5. Voting of Shares of Other Corporations: Except as otherwise directed by the Board of Directors of the bank or required by applicable law, shares of other corporations and associations held by the bank shall be voted in the manner directed by the Chief Executive Officer, the President, the Chief Operating Officer or any Senior Executive Vice President of the bank. All such officers are authorized on behalf of the bank to vote shares of other corporations and associations by proxy and to execute other instruments in connection therewith.

6. Applicability of the North Carolina Business Corporation Act and Chapter 53C of the North Carolina General Statutes: To the extent not inconsistent with or otherwise provided for in these bylaws, management of the bank’s business and regulation of its affairs shall be governed by the provisions of the North Carolina Business Corporation Act and Chapter 53C of the North Carolina General Statutes.

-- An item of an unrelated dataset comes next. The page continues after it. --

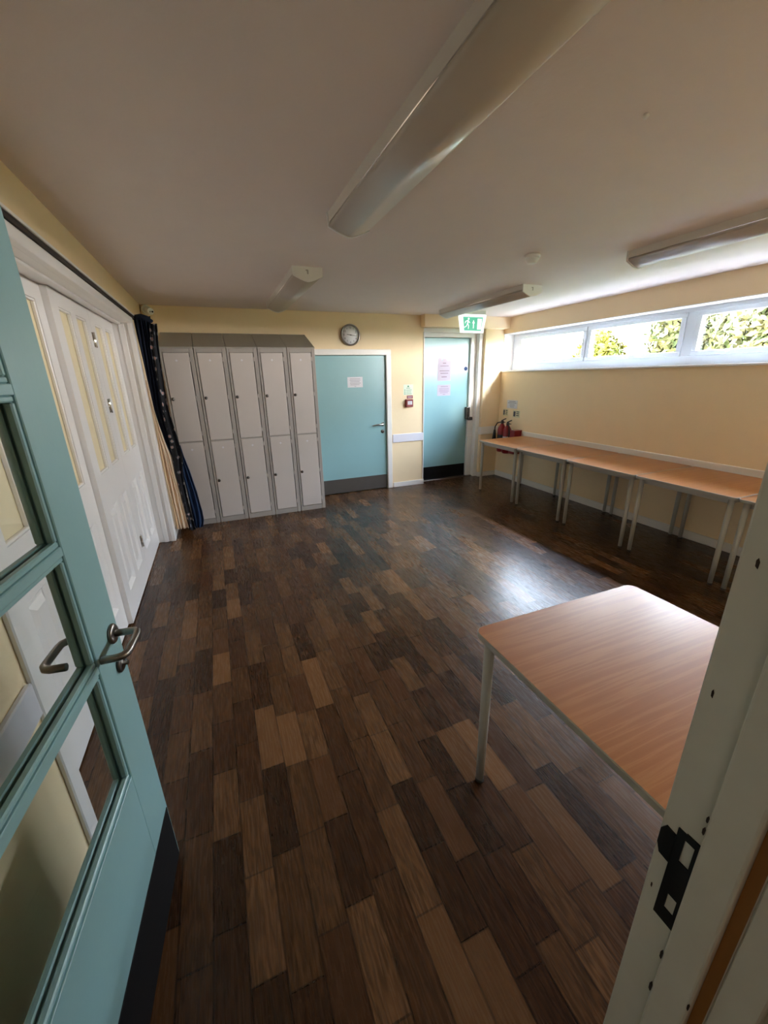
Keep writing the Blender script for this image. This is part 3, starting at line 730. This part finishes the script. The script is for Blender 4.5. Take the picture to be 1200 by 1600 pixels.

7. Definitions: Unless the context otherwise requires, terms used in these bylaws shall have the meanings assigned to them in the North Carolina Business Corporation Act and Chapter 53C of the North Carolina General Statutes to the extent defined therein. In addition, without limiting the effect of the foregoing, the term “applicable law” used in these bylaws shall refer to any applicable laws, rules or regulations, including the North Carolina Business Corporation Act and applicable banking laws, rules and regulations.